I was at a Hanukkah party at my uncle’s house and one of my cousins was like, “hey look it’s bitcoin” and held up a piece of gelt that he’d taken a bite out of
I took a Viagra just to see what would happen, I couldn’t sit down for four hours.
Narrator: Ursula should never be left unsupervised.
I just ate dinner. At 4pm. I am SO prepared for my 74th birthday
Aquaman has to wait a half hour after eating before going on land.
7-year-old: What’s for dessert?
Me: Eat your dinner first.
7: I need a goal.
[Coworker] Are you smiling at your stapler?
No, just checking for spinach [Laughs nervously].
Oh, good.
[Me, to stapler] Sorry baby I had to
[restaurant]
Manager: You’re fired.
Me: Why?!
Manager: You’re a bad waiter.
Me: *sitting with a family waiting for their food* I disagree.

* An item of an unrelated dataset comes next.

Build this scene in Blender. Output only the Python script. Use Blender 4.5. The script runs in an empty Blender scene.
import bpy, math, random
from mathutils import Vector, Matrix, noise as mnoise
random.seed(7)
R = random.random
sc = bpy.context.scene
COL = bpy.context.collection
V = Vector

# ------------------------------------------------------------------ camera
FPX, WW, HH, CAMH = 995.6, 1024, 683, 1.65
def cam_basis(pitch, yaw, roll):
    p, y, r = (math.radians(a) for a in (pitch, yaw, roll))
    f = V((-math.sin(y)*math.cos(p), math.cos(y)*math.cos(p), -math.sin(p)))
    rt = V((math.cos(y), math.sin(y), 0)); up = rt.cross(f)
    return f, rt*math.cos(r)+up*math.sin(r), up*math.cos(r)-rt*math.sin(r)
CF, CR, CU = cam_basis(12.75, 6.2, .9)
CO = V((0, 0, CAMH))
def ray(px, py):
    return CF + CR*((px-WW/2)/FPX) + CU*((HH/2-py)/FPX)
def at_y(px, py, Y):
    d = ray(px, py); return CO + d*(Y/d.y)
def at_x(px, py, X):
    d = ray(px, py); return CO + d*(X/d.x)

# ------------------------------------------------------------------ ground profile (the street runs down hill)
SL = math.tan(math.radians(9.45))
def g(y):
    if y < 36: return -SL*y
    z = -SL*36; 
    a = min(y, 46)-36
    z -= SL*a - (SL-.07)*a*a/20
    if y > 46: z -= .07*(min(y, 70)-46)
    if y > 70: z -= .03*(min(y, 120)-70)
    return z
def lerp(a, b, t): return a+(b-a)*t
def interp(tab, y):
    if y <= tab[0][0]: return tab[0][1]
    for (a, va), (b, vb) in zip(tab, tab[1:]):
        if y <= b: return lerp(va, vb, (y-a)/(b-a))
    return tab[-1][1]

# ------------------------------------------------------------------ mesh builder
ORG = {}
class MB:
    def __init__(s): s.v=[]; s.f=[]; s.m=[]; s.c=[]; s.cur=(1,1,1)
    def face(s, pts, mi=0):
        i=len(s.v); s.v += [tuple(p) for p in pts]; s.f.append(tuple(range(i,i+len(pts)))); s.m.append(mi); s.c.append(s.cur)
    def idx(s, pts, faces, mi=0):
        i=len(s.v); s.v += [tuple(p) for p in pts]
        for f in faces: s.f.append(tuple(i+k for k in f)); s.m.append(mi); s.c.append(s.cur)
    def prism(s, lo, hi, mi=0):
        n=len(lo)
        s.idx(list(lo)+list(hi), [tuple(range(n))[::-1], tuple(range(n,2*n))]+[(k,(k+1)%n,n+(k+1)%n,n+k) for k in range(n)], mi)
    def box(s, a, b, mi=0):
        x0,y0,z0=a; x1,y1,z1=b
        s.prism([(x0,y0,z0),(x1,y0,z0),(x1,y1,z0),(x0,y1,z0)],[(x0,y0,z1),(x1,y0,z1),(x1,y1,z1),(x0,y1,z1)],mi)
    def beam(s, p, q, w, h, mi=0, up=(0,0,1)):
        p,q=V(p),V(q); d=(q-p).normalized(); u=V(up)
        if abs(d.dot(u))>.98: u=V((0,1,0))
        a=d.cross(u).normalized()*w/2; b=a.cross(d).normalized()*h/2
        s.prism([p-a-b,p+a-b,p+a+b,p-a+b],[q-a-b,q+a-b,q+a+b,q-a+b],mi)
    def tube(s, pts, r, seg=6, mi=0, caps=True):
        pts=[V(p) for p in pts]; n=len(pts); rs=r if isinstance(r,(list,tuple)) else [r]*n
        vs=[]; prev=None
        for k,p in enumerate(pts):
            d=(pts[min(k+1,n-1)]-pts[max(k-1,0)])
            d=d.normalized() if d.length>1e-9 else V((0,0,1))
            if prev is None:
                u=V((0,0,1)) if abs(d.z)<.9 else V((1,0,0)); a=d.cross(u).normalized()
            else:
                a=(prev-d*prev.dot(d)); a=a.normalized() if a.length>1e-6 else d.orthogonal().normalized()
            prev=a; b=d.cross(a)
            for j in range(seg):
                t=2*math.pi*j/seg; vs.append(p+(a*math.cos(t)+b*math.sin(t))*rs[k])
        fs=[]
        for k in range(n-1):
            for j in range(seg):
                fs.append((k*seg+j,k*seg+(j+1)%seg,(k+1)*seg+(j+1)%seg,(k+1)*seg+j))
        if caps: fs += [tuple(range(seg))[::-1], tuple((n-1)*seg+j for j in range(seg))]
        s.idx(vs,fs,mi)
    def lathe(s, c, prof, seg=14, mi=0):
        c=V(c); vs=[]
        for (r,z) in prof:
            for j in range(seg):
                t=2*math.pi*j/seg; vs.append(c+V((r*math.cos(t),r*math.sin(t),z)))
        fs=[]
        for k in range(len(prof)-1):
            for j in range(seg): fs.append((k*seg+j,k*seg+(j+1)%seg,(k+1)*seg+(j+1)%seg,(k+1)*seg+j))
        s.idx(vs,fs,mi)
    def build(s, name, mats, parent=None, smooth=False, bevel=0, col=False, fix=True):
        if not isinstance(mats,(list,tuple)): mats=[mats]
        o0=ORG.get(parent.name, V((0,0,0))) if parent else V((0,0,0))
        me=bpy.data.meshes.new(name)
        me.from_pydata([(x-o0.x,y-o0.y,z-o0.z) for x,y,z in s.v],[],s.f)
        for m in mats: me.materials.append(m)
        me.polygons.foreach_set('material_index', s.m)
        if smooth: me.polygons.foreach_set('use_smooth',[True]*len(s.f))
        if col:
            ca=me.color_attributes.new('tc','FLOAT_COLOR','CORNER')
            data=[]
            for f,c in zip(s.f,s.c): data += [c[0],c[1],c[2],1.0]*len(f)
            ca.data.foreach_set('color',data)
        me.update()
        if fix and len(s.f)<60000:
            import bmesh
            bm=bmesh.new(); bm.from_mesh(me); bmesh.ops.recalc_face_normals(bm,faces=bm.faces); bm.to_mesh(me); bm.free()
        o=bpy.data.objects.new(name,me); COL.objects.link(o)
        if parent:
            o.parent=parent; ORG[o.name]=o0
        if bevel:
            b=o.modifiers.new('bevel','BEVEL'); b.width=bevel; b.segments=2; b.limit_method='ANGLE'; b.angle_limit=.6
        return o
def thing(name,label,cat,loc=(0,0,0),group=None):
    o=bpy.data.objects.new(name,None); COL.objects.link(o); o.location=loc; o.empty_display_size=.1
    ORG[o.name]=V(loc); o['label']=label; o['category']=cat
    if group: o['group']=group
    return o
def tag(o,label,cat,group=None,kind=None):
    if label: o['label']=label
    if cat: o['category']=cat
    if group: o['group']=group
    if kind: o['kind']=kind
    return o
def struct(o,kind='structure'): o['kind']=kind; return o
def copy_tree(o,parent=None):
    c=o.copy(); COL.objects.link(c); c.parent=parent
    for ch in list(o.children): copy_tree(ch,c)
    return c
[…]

When a comedian knocks someone up, is it called kidding?
if you can’t say anything nice, don’t say anything at all: I watched Rebel Moon 2 and the Netflix app worked well. showed me the entire movie. in color
Them: What is wrong with you?
Me: How much time do you have?
idea for a black mirror episode: a technology called IceBox™ is invented to store food past its natural lifespan by keeping it cold. a man uses the technology to keep some fruit fresh overnight so he can have them for breakfast in the morning, but his roommate, a poet, eats them
wife: Do you love the dog more than-
me: Yes
My condolences to all the pets called stupid names.